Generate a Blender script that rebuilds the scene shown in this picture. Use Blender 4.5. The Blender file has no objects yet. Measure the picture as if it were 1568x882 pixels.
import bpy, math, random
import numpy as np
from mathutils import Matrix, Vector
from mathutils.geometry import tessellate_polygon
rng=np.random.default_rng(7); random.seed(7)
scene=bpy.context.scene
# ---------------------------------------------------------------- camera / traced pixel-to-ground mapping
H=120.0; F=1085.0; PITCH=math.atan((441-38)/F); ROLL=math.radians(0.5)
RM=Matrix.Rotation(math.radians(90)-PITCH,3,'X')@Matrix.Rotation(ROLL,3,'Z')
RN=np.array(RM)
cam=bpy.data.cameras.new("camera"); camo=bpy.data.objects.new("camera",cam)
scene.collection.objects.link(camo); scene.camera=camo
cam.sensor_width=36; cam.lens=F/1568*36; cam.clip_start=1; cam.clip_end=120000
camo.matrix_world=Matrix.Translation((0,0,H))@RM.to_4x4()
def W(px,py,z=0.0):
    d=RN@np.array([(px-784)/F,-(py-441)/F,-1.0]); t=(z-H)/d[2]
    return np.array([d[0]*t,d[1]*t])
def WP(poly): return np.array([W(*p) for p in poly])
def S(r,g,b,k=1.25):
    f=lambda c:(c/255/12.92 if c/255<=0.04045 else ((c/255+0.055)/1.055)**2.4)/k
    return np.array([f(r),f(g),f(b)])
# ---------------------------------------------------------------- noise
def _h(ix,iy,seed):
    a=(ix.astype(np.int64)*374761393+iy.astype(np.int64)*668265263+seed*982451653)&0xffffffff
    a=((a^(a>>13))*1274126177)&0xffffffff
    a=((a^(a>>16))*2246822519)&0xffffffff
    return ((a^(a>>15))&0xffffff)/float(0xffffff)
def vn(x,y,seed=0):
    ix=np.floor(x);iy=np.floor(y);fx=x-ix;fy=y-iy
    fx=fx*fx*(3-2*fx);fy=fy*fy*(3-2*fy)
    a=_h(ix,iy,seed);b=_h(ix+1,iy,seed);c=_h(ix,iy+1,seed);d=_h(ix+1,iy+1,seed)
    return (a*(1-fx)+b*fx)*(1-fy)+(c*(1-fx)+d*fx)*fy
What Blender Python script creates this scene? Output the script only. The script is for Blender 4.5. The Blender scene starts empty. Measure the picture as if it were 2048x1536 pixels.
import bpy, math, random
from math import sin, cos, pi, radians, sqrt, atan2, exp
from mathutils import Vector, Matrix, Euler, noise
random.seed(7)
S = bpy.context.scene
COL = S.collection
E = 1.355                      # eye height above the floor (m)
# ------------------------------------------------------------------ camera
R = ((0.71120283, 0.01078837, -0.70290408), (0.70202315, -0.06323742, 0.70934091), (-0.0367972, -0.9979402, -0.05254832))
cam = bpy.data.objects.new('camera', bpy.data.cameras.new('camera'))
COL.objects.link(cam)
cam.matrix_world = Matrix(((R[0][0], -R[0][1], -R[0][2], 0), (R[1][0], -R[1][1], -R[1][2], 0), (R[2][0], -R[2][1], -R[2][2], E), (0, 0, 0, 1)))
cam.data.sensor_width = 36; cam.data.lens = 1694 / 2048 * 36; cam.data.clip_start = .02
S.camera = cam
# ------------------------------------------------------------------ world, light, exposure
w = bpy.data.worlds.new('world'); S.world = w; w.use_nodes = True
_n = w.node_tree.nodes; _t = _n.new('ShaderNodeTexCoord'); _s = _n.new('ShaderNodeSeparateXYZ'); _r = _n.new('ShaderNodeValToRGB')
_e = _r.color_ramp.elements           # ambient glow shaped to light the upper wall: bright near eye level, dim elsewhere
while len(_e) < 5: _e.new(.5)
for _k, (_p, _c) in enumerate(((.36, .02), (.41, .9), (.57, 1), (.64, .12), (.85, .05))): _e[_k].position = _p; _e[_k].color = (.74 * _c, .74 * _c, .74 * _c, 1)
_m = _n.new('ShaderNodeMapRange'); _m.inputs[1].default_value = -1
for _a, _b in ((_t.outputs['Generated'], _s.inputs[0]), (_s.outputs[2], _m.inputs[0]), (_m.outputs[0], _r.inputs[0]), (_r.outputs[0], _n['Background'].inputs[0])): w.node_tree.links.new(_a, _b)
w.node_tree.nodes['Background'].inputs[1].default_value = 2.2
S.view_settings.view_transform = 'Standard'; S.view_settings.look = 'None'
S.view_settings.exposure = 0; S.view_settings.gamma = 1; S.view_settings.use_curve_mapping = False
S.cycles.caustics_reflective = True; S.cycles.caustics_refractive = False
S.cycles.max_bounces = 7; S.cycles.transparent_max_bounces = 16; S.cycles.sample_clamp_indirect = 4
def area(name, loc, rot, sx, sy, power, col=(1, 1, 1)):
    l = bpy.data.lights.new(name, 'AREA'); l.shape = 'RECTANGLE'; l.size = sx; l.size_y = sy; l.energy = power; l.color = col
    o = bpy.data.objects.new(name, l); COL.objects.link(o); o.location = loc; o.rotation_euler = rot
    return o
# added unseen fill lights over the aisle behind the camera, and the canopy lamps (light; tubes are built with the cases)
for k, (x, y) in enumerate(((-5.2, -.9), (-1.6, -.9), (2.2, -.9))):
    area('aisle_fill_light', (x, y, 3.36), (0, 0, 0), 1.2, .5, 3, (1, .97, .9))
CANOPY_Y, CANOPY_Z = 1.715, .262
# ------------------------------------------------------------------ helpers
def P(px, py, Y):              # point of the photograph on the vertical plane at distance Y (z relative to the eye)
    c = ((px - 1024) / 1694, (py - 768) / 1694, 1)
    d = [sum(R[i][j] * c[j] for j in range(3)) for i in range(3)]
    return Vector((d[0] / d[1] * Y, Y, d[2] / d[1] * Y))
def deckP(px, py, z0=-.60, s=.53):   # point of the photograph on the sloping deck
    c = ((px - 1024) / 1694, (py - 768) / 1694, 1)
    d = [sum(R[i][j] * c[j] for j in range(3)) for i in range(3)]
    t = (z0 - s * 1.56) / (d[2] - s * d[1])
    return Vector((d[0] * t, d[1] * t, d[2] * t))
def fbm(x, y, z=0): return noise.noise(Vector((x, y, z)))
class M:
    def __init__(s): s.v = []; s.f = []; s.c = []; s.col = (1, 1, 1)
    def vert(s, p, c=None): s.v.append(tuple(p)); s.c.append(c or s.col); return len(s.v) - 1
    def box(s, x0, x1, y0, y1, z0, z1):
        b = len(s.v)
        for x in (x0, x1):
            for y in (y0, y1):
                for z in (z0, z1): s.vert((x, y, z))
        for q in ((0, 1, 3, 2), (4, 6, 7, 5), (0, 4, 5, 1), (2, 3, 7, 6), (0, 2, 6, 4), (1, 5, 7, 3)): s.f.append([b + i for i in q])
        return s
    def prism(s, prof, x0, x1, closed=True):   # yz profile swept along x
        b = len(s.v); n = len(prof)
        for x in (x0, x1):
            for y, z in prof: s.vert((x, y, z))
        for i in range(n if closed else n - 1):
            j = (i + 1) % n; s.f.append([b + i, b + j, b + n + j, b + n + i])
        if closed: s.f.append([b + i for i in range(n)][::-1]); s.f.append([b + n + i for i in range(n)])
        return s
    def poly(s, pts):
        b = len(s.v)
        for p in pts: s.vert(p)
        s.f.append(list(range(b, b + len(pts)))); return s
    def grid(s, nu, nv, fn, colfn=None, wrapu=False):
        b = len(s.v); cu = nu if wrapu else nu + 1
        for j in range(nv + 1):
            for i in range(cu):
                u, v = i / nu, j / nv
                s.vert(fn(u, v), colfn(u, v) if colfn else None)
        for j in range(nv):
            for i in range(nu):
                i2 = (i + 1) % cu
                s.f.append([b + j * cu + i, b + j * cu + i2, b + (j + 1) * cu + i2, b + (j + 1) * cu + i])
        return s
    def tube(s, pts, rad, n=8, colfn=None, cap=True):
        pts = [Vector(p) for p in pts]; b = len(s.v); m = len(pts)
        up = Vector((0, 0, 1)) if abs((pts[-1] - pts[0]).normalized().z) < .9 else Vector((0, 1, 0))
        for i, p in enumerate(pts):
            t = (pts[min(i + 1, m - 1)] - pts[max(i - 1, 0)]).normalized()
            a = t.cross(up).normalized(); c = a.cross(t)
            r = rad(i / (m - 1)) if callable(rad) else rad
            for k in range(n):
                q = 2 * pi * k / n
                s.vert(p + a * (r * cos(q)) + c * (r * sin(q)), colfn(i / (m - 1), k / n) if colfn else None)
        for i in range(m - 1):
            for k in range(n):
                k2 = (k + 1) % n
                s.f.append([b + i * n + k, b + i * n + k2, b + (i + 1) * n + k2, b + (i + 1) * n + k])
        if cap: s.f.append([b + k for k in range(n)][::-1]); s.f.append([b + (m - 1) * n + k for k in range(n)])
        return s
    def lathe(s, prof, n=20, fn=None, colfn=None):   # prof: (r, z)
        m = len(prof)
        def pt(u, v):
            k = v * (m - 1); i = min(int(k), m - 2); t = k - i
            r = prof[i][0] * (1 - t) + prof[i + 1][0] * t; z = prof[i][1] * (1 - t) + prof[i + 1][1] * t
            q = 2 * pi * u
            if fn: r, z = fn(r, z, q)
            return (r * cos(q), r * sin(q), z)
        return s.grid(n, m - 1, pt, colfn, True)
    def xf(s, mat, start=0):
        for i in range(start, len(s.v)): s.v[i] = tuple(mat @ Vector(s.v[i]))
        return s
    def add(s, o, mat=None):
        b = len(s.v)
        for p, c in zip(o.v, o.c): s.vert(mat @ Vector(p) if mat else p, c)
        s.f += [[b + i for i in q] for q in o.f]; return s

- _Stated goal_
Quote exactly the stretch of lines above that starts at the first one and ends at the line with "return (a*(1-fx)+b*fx)*(1-fy)+(c*(1-fx)+d*fx)*fy", and nothing beyond it.

- _The reply_
Generate a Blender script that rebuilds the scene shown in this picture. Use Blender 4.5. The Blender file has no objects yet. Measure the picture as if it were 1568x882 pixels.
import bpy, math, random
import numpy as np
from mathutils import Matrix, Vector
from mathutils.geometry import tessellate_polygon
rng=np.random.default_rng(7); random.seed(7)
scene=bpy.context.scene
# ---------------------------------------------------------------- camera / traced pixel-to-ground mapping
H=120.0; F=1085.0; PITCH=math.atan((441-38)/F); ROLL=math.radians(0.5)
RM=Matrix.Rotation(math.radians(90)-PITCH,3,'X')@Matrix.Rotation(ROLL,3,'Z')
RN=np.array(RM)
cam=bpy.data.cameras.new("camera"); camo=bpy.data.objects.new("camera",cam)
scene.collection.objects.link(camo); scene.camera=camo
cam.sensor_width=36; cam.lens=F/1568*36; cam.clip_start=1; cam.clip_end=120000
camo.matrix_world=Matrix.Translation((0,0,H))@RM.to_4x4()
def W(px,py,z=0.0):
    d=RN@np.array([(px-784)/F,-(py-441)/F,-1.0]); t=(z-H)/d[2]
    return np.array([d[0]*t,d[1]*t])
def WP(poly): return np.array([W(*p) for p in poly])
def S(r,g,b,k=1.25):
    f=lambda c:(c/255/12.92 if c/255<=0.04045 else ((c/255+0.055)/1.055)**2.4)/k
    return np.array([f(r),f(g),f(b)])
# ---------------------------------------------------------------- noise
def _h(ix,iy,seed):
    a=(ix.astype(np.int64)*374761393+iy.astype(np.int64)*668265263+seed*982451653)&0xffffffff
    a=((a^(a>>13))*1274126177)&0xffffffff
    a=((a^(a>>16))*2246822519)&0xffffffff
    return ((a^(a>>15))&0xffffff)/float(0xffffff)
def vn(x,y,seed=0):
    ix=np.floor(x);iy=np.floor(y);fx=x-ix;fy=y-iy
    fx=fx*fx*(3-2*fx);fy=fy*fy*(3-2*fy)
    a=_h(ix,iy,seed);b=_h(ix+1,iy,seed);c=_h(ix,iy+1,seed);d=_h(ix+1,iy+1,seed)
    return (a*(1-fx)+b*fx)*(1-fy)+(c*(1-fx)+d*fx)*fy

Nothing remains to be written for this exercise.